A modern-day farmer or rancher will rarely speak in words about the moral and ennobling aspects of what he does, but he will tell you about it through action -- tenaciously holding on to land and a way of life regardless of prospects for financial success. And his actions will usually show that he, like Hesiod, takes the long view, thinking about how to make it possible for at least one child to continue with that way of life. Hesiod likewise makes it clear that the ancient Greek farmer, at least in the Homeric era with its rise of small landholders, wasn't just doing it for the money.
There was also a fall of the Greek small farmer -- and that is part of Hanson's story as well, a story that will resonate with anyone with ties to American rural life. But that is for another day.
3 comments:
I read a couple of Hanson's books about early Greece and found them fascinating, but in his book about the Theban general old-what's-his name and Gens. Sherman and Patton, he started sounding a bit too bellicose for his own good. After 9/11, he grew positively exultant at the prospect of war (a familiar affliction of those too old to fight) and became a kind of parody of Nietzsche, glorifying war for war's sake, as the builder of real men. He just gives me the creeps anymore.
His old stuff is best, to be sure. At some point, I'm going to discuss "The Other Greeks" some more, also "Fields Without Dreams."
Haven't read anything he wrote about Sherman -- if he finds him to be anything other than a sociopath with a license to kill, then his conclusions are wrong.
His bellicosity about the Iraq war has been annoying and frankly surprised me -- I tend not to read much of that stuff of his. Although I did read an essay of his recently that placed things more into the context of a clash of civilizations.
Which is more or less what we are in, and had anyone in power had the sense to recognize that fact, they would have done everything possible to avoid war in the Middle East.
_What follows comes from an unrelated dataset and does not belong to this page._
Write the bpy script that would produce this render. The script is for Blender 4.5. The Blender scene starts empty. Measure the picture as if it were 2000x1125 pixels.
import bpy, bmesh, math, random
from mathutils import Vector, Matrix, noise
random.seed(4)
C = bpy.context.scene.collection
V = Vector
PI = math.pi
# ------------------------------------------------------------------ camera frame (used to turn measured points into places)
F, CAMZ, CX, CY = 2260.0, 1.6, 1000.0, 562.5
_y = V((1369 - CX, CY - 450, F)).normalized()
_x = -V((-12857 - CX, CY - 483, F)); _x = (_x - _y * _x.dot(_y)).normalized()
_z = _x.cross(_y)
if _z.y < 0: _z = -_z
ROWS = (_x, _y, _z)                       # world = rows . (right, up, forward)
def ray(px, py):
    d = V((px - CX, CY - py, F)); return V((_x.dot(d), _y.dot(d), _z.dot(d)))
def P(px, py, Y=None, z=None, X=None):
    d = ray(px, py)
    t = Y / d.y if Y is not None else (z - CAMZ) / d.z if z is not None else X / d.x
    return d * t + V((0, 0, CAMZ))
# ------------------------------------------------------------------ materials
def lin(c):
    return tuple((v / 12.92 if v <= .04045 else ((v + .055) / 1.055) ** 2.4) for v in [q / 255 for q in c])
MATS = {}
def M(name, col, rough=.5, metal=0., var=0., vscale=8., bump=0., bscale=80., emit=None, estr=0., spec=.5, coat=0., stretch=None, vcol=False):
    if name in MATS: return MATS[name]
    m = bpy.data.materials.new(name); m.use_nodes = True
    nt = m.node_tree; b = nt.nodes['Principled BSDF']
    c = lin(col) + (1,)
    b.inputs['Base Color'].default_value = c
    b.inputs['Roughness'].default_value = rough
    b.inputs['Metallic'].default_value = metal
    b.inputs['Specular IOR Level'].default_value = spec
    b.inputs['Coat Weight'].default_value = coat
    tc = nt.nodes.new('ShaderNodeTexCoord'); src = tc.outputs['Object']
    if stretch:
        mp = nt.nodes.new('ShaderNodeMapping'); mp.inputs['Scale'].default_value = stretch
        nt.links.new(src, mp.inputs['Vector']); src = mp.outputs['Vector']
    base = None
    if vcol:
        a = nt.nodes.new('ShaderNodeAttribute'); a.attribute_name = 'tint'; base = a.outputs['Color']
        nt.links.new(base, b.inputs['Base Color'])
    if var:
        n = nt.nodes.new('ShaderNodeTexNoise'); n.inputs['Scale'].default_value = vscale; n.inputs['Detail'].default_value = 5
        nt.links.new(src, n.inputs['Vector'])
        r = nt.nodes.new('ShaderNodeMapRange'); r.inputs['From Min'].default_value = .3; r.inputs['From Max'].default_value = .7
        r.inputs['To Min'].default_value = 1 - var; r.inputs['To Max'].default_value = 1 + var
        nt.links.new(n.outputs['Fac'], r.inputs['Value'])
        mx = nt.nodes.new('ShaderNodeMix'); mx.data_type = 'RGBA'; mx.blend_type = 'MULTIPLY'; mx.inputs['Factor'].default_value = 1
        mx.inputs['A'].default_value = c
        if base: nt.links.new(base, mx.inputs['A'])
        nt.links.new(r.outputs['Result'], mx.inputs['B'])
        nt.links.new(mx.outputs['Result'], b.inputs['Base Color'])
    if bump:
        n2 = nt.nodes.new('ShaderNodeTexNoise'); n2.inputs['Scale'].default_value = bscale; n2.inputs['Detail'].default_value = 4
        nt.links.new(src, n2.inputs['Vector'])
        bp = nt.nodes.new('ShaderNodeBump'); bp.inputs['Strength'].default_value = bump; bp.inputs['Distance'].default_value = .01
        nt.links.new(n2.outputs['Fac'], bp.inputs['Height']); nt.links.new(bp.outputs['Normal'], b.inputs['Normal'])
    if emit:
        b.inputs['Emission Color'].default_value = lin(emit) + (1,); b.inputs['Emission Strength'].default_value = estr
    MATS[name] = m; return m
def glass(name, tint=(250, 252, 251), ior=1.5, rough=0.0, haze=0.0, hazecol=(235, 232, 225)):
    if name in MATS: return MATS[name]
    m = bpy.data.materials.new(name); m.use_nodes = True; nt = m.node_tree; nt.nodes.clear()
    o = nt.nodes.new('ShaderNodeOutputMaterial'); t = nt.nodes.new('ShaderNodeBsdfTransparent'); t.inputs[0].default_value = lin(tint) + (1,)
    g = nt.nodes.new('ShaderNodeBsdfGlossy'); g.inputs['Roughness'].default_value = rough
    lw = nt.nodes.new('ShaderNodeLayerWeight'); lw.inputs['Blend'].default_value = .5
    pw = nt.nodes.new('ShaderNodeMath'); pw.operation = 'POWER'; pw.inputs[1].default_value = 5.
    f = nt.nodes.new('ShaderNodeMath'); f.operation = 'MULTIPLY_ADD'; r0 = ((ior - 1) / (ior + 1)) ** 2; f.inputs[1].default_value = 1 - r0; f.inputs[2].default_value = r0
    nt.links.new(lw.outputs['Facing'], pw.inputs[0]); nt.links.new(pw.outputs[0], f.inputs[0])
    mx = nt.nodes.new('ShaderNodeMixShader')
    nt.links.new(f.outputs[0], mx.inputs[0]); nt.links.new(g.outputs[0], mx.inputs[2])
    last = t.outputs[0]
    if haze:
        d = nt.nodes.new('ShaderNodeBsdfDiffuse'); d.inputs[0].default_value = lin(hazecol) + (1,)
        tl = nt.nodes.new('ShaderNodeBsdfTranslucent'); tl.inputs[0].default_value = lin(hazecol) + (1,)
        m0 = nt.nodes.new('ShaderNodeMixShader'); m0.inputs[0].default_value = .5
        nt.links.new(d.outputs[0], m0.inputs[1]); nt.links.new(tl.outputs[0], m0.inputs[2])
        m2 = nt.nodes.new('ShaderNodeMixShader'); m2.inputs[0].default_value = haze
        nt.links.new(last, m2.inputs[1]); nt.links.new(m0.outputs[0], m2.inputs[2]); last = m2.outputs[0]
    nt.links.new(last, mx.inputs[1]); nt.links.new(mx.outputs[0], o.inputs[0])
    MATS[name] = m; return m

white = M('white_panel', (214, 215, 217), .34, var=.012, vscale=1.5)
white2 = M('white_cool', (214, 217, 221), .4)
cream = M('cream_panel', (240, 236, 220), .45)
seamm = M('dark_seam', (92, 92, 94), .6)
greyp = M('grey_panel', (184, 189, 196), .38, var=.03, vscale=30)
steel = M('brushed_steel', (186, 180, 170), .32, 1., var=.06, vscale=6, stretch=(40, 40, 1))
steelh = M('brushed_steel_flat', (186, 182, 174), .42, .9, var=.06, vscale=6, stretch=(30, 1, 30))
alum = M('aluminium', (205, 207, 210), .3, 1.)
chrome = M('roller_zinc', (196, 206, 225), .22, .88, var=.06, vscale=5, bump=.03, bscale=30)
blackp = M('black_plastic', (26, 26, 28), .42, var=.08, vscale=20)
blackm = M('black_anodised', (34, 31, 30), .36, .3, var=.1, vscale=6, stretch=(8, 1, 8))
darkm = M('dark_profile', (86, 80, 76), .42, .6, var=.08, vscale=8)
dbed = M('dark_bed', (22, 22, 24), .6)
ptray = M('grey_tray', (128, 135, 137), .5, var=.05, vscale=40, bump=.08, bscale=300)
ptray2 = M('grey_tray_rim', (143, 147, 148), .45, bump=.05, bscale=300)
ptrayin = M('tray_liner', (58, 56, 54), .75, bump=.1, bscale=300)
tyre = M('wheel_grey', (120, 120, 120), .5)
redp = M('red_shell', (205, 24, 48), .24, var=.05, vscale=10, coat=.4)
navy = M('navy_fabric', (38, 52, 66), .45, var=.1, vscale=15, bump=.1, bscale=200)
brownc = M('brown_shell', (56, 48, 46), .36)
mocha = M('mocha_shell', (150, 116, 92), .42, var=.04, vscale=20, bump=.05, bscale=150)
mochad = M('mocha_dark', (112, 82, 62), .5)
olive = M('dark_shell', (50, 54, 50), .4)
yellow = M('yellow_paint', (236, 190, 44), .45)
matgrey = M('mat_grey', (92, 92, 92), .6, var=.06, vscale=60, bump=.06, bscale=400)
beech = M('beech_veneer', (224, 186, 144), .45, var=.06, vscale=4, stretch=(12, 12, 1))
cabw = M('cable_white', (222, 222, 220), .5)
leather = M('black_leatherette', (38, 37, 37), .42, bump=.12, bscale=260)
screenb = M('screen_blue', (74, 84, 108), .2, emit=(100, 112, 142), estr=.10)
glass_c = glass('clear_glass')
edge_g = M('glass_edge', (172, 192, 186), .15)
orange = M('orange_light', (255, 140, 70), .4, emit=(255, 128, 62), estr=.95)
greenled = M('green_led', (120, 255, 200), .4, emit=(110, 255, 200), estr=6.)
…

Hanson of all people should have been able to recognize that.
Having read "Fields Without Dreams," a part of me can't help but wonder if Hanson recognized that he could make money being an academic who was a war apologist -- using the cash to save the family farm.
I think you hit the nail on the head with your last comment. When he sticks with ancient Greece he is powerfully good, but as a cheerleader he is rather embarrassing. He reminds me of Hitchens, who saw in the Iraq war his "Orwell moment," his chance to stun his fellow leftists with an apostasy. Hanson didn't turn his back on anyone, but the war gave him a chance to be a Homer, to preach not just on the glories of war, but on the glories of a particular war.
But again, his production is amazing and he's a great historian. Just when one thought there was nothing new to say about ancient Greek warfare, he had nothing but new things to say.